═══ Data excerpts
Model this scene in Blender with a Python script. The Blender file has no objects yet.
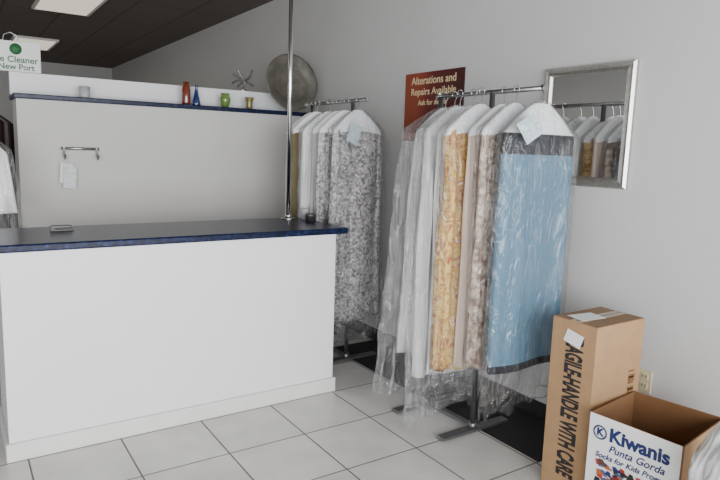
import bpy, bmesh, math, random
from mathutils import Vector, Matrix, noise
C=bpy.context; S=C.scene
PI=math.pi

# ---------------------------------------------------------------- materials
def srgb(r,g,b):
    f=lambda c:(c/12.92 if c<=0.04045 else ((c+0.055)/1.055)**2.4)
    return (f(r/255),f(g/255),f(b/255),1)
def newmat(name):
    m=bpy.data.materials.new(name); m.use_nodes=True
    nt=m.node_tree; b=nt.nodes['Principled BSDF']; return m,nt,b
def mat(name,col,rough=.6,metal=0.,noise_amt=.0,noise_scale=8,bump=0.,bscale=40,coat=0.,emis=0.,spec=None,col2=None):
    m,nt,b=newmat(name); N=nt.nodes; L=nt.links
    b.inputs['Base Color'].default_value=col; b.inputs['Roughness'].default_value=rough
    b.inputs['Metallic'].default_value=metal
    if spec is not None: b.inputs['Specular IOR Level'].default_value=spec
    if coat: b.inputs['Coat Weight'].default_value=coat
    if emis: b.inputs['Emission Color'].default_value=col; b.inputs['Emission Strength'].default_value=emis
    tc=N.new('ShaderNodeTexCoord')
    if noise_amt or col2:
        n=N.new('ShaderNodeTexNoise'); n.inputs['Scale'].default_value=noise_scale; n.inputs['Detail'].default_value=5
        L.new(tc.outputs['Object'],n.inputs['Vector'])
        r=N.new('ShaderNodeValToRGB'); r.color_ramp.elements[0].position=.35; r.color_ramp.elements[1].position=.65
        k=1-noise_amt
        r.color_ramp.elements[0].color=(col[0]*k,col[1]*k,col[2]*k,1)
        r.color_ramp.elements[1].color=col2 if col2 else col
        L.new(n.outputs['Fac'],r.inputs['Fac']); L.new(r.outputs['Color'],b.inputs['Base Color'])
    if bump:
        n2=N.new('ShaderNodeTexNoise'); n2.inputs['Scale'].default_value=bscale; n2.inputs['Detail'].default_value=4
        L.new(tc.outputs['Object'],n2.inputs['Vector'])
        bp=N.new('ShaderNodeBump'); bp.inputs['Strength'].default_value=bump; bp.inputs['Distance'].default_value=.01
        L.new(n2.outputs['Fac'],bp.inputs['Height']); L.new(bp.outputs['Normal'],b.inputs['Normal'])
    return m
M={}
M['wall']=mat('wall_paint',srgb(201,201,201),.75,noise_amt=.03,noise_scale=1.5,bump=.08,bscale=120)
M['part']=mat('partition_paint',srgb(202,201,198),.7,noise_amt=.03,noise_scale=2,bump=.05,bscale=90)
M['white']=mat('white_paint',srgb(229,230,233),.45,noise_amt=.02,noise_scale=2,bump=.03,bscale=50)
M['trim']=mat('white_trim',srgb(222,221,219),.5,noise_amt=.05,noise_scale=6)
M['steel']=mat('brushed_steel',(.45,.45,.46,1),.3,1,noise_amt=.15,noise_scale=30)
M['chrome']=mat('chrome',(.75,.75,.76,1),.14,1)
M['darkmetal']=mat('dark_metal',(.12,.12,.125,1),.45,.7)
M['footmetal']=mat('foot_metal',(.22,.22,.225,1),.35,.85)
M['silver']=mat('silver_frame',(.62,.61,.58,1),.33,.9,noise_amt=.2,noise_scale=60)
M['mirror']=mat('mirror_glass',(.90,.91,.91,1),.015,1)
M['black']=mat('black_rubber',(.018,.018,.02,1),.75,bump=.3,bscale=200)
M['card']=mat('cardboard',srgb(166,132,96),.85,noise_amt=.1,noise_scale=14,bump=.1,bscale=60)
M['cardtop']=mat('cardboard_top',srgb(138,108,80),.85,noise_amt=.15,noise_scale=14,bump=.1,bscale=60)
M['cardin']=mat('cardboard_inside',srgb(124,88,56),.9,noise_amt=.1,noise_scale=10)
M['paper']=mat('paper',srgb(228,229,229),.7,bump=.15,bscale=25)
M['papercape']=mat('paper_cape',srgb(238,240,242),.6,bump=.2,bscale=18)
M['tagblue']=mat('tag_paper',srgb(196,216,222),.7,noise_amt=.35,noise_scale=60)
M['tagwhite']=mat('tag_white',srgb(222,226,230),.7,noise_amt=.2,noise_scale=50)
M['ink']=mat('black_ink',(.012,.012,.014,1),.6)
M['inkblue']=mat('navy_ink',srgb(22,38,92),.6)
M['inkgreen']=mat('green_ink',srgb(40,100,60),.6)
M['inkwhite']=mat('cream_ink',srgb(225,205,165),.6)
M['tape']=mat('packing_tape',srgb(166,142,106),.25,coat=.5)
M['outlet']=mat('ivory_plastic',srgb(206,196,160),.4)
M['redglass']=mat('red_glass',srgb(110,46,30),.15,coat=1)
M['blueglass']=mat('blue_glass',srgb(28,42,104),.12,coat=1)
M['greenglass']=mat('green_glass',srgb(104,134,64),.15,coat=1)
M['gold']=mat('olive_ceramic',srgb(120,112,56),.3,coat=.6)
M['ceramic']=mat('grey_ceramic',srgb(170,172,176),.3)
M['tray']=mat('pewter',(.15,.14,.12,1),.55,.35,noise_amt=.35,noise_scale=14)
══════
═══ Data excerpts
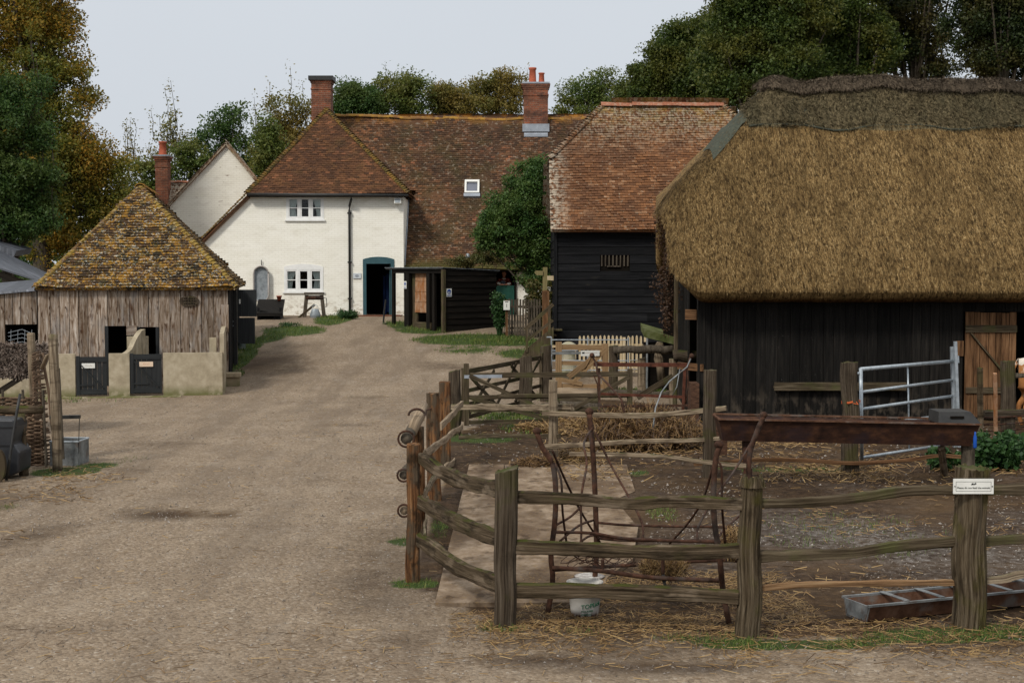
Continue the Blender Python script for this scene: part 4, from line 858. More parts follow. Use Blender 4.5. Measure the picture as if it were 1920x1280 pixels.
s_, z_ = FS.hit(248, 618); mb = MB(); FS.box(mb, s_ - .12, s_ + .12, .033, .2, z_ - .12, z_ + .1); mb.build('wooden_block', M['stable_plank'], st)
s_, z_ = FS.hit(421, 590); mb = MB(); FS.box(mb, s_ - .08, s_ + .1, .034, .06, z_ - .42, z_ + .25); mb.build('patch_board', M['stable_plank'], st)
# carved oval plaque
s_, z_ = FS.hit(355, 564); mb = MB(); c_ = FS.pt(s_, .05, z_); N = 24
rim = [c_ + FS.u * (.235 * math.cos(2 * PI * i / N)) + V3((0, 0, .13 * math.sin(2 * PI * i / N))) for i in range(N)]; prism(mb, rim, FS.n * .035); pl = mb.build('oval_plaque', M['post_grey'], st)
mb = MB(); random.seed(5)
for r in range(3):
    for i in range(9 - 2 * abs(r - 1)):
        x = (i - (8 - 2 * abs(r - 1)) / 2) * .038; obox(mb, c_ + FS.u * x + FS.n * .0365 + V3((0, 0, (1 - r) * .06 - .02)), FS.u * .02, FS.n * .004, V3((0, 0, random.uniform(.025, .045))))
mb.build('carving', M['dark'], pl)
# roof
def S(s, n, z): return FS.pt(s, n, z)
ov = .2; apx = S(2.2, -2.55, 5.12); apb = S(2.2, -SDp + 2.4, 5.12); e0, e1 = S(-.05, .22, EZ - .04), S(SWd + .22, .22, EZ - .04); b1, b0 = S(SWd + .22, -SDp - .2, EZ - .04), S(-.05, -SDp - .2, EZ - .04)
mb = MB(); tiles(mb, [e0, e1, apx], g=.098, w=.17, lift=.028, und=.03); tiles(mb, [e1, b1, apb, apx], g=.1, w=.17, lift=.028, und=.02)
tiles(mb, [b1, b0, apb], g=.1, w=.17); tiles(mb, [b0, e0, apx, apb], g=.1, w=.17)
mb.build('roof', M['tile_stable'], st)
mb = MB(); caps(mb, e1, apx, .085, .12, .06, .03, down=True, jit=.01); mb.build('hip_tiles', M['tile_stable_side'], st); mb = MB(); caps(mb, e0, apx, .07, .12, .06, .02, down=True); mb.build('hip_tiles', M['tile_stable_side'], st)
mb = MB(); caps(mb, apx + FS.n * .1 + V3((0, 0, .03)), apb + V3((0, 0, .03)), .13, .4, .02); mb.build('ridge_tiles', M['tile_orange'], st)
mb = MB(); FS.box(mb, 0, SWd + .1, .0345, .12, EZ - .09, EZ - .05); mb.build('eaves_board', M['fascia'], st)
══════
▸ **Exercise directions**
From the listing above, return each line with the word "part".

▸ **Reply to the task**
M['part']=mat('partition_paint',srgb(202,201,198),.7,noise_amt=.03,noise_scale=2,bump=.05,bscale=90)
Continue the Blender Python script for this scene: part 4, from line 858. More parts follow. Use Blender 4.5. Measure the picture as if it were 1920x1280 pixels.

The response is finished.